De la récolte d’épices aux soldes, l’histoire de l’esclavage se répète-t-elle inlassablement? Ces deux grands moments de moisson où tout est amené à disparaître pour laisser place à une nouvelle production de sucre, de smartphone ou de sac à main très moche, se révèlent d’une étonnante parenté. Mais cette parenté cache une laideur qu’aucune dysenterie verbale ne saurait décrire. Si mes oeuvres disent ma fierté d’être issue d’un peuple ayant survécu à l’esclavage en Caraïbe, elles disent aussi mon effroi de voir l’histoire se répéter avec une violence toujours plus secrète, toujours plus dissimulée.
© Eddy Firmin
Bien qu’aujourd’hui, quel que soit nos origines, nous sommes conscients des nouvelles formes de colonialisme économique et/ou culturelle (les grandes firmes alimentaires, les industries vestimentaires ou les industries du spectacle) nous sommes beaucoup moins conscients d’une réalité : les nouvelles formes de colonialisme ne sont que la reformulation d’une seule et même chose, un colonialisme par le savoir (épistémologique).
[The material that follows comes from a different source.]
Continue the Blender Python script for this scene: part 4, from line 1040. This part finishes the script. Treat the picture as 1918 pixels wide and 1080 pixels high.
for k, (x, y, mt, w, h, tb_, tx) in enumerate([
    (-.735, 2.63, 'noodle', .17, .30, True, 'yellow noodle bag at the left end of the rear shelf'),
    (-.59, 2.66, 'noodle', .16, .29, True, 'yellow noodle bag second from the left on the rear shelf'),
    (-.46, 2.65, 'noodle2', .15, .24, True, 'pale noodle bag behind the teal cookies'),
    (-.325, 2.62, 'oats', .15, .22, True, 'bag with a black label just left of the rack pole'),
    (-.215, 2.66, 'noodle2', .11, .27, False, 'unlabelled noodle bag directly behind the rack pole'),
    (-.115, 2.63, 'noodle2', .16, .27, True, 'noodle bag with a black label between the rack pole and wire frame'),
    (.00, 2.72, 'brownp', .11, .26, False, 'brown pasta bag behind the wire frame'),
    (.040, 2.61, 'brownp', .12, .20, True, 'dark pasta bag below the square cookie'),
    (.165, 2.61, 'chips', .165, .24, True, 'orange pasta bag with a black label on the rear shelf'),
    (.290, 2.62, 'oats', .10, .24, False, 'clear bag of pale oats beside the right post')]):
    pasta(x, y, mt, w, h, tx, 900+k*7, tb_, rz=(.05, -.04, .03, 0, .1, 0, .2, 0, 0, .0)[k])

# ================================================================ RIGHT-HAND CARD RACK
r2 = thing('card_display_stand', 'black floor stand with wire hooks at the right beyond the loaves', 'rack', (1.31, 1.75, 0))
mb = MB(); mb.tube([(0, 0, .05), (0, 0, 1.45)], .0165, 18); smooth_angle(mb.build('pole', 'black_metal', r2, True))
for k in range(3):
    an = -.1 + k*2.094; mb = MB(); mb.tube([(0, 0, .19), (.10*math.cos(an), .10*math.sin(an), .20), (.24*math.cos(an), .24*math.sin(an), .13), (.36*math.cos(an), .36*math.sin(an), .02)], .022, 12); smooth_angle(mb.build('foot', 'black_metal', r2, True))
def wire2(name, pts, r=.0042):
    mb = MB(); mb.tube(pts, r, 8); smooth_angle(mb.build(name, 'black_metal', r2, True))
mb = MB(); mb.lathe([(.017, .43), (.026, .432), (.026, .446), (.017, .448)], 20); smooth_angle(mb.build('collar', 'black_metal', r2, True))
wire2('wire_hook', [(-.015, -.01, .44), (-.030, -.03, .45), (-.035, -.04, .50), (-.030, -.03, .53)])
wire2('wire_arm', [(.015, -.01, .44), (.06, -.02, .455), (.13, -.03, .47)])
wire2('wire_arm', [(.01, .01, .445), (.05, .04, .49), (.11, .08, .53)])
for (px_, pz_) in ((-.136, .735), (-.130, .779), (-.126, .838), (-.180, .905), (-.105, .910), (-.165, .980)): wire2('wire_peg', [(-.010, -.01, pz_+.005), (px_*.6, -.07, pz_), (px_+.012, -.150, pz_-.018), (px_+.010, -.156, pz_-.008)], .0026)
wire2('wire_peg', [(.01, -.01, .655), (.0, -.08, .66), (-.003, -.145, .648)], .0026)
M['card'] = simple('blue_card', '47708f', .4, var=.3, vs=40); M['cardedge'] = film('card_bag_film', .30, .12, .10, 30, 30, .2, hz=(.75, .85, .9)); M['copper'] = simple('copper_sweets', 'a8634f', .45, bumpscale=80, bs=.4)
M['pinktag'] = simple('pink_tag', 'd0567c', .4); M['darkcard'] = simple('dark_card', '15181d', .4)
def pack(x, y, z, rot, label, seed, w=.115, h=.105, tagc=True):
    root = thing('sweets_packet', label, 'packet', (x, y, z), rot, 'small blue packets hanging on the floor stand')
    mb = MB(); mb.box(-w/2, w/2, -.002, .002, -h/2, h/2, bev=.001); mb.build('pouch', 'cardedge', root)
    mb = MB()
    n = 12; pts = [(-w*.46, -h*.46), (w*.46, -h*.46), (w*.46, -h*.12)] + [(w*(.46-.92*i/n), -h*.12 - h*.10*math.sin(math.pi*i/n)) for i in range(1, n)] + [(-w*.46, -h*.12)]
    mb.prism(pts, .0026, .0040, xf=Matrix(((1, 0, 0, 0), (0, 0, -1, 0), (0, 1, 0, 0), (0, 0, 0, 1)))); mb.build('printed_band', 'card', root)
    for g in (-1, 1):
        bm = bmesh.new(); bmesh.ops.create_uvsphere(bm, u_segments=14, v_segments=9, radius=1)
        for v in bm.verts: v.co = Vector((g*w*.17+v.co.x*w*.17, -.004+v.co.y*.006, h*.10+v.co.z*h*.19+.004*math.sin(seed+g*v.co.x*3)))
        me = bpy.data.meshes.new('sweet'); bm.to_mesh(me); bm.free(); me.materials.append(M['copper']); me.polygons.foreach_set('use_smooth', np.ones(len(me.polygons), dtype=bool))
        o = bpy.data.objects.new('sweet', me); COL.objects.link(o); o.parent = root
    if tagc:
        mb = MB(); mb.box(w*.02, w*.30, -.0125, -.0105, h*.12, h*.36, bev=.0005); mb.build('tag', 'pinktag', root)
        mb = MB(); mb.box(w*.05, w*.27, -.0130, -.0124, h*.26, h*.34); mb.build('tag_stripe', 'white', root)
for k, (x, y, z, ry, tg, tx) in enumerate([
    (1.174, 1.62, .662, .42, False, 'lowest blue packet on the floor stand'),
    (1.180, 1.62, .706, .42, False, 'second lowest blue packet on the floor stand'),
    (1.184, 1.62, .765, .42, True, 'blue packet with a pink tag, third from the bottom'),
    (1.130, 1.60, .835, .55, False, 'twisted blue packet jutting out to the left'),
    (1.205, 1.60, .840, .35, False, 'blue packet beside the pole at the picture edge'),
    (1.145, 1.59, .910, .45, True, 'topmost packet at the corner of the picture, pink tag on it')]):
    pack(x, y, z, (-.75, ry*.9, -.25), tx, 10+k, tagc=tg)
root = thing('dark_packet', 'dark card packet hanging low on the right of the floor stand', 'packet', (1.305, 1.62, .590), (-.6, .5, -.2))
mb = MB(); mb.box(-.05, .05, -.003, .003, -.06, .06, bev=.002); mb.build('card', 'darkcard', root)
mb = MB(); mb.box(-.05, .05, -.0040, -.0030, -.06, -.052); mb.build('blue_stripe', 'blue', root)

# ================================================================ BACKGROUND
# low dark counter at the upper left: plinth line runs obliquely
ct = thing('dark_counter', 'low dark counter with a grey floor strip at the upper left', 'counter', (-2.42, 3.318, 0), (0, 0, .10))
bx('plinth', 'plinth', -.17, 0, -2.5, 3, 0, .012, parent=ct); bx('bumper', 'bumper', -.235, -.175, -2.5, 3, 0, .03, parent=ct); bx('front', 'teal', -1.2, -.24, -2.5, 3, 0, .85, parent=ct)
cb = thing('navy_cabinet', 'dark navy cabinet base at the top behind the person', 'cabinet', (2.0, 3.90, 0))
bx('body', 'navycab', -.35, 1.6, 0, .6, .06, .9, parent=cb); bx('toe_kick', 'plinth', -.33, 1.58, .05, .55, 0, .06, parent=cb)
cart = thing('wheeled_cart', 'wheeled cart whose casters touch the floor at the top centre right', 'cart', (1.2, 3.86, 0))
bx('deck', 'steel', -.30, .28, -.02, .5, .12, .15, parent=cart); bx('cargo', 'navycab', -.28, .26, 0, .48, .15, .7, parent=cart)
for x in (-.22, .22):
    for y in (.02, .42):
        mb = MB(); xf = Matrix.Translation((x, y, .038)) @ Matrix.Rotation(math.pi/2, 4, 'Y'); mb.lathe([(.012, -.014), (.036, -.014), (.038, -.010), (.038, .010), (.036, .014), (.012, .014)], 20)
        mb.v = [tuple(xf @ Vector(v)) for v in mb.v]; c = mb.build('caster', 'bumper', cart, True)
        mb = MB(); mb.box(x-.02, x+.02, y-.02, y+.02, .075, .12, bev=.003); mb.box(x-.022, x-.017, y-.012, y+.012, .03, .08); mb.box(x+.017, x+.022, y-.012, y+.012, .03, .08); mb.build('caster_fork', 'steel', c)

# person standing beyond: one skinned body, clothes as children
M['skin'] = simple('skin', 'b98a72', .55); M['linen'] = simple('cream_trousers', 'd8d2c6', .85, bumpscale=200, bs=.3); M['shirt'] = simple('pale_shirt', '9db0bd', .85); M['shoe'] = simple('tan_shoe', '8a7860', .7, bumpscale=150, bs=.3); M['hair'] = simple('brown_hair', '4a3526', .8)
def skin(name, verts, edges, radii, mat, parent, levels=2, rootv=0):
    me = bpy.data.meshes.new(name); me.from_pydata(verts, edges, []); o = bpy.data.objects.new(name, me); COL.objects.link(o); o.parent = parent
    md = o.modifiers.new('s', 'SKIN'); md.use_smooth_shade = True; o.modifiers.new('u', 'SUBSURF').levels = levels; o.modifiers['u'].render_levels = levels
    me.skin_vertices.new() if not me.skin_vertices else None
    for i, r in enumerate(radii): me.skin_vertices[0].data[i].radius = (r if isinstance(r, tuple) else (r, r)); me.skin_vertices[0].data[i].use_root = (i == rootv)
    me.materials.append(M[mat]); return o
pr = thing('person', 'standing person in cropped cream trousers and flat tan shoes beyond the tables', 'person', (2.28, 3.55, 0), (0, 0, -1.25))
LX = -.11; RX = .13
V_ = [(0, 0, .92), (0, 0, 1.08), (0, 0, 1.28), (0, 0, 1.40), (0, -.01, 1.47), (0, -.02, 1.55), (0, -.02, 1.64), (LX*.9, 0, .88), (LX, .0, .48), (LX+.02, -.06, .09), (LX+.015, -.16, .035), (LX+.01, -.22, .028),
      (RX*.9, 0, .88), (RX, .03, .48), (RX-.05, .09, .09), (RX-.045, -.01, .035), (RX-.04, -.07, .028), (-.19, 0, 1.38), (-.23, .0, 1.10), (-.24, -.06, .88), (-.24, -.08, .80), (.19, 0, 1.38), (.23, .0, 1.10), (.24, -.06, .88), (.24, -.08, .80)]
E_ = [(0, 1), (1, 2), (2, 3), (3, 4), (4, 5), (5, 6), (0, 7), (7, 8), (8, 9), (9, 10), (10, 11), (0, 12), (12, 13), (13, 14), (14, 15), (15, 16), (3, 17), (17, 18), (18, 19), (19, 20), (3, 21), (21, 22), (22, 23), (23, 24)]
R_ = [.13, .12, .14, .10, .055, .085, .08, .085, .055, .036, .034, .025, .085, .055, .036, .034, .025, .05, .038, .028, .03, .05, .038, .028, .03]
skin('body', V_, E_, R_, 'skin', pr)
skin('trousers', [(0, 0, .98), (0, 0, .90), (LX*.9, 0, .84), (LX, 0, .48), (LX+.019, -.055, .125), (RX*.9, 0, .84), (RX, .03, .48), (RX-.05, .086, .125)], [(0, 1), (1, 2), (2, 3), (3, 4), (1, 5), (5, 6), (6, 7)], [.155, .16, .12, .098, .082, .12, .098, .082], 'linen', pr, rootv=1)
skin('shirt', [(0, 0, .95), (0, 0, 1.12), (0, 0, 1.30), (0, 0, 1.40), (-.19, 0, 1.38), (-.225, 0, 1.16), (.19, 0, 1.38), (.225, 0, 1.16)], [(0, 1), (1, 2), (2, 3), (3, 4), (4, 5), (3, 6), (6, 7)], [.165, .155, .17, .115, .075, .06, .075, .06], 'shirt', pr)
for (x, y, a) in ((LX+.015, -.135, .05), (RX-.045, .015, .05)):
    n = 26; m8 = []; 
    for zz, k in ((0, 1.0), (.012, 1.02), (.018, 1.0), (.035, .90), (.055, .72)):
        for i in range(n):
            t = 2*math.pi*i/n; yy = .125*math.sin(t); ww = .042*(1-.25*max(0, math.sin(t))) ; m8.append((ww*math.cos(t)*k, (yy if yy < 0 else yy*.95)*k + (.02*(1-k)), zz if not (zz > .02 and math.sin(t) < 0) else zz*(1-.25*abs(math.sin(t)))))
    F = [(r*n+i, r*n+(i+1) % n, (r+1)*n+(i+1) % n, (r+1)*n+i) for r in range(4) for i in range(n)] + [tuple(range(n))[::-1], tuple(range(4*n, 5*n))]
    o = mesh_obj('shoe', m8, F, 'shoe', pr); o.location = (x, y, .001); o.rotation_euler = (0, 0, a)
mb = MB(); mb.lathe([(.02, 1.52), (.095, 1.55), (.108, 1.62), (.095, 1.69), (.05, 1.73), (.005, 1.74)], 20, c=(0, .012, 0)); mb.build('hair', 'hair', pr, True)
Les violences à l’origine de l’esclavage et autres abominations de l’ère coloniale et postcoloniale sont imposées par un cadre, celui d’un mode de pensée. L’ordre (mathématique), le classement (taxonomique) et l’analyse par genre et origine (génétique) qui produisent la pensée scientifique et rationalisent la production sont aussi ceux qui ont créé l’esclavage. La violence épistémique qu’impose l’occident est telle qu’il m’est quasiment impossible de penser en dehors des cadres qu’elle a défini. Dans les universités et les écoles de Tizi-Ouzou ou de Tokyo, les mêmes penseurs occidentaux trônent dans les bibliothèques, les mêmes méthodes sont enseignées, les mêmes paradigmes sont diffusés. Le philosophe Grosfoguel dit sans détour qu’il s’agit là d’un « racisme épistémique ». Pour le sociologue Annibal Quijano, cette colonialité du savoir est une tragédie qui n’a jamais cessé depuis les premières heures du colonialisme, car elle tente « d’atteindre à la validité universelle, ce qui établit avec les autres cultures des relations qui paralysent tout développement réel ». Force est de constater que Grosfoguel et Quijano disent vrai, car toute proposition qui ne rentre pas dans le cadre de la pensée “universelle” imposée par l’occident se voit rejetée d’un simple revers de la main (pas assez rationnelle et froide). Autrement dit je suis esclave d’un mode d’être au monde défini par la vieille Europe coloniale.
© Eddy Firmin
Ainsi mes oeuvres sont avant tout des autoportraits questionnant la profondeur des schèmes toujours opérants dans ma personne. Mon « je » d’esclave contemporain fait alors écho à mon « je » ancestral et historique des plantations esclavagiste. Du fer rouge marquant l’esclave bien-meuble aux fers dorés des marques à la mode, l’histoire répète inlassablement son selfie d’un esclavage à un autre. Toute fois j’intègre à mes oeuvres des signes en provenance d’un alphabet inventé pour échapper en partie à la colonialité du savoir (ces signes me servent aussi de titre aux oeuvres).
© Eddy Firmin
TYPOLOGIE DE LA PRATIQUE
L’ensemble de ma pratique tente de restituer un mode d’être au monde inventé par l’esclave caribéen. Un mode d’être au monde qui se soustrait à celle de son dominant colonial et que l’on retrouve systématiquement dans toutes les îles de la Caraïbe. La pratique du gwoka (entre danse, musique, conte, chant, ripaille et moyen de rassemblement) inventé par l’esclave de mes îles fait partie de ces pratiques caribéennes dont la mission est de contourner le cadre de pensée imposé par l’espace colonial. La chercheuse Yvonne Daniel (2013) pense que ces pratiques chargées de savoirs codifiés (bomba, le bélè, le kalinda, le gwoka etc.) forment une unité de pratique dans tout l’arc caribéen. Elles témoignent de l’identité caribéenne et de sa résistance à l’uniformisation imposée par la pensée dominante. M’inscrivant dans une « épistémologie » caribéenne (s’il m’est permis d’utiliser ce terme en dehors de son caractère scientifique) ma pratique ne fait pas de division entre art et vie, art et savoir intelligible, art et transmission, art et résistance. La question même de la limite entre plusieurs arts est un non-sens au regard de cette manière d’être.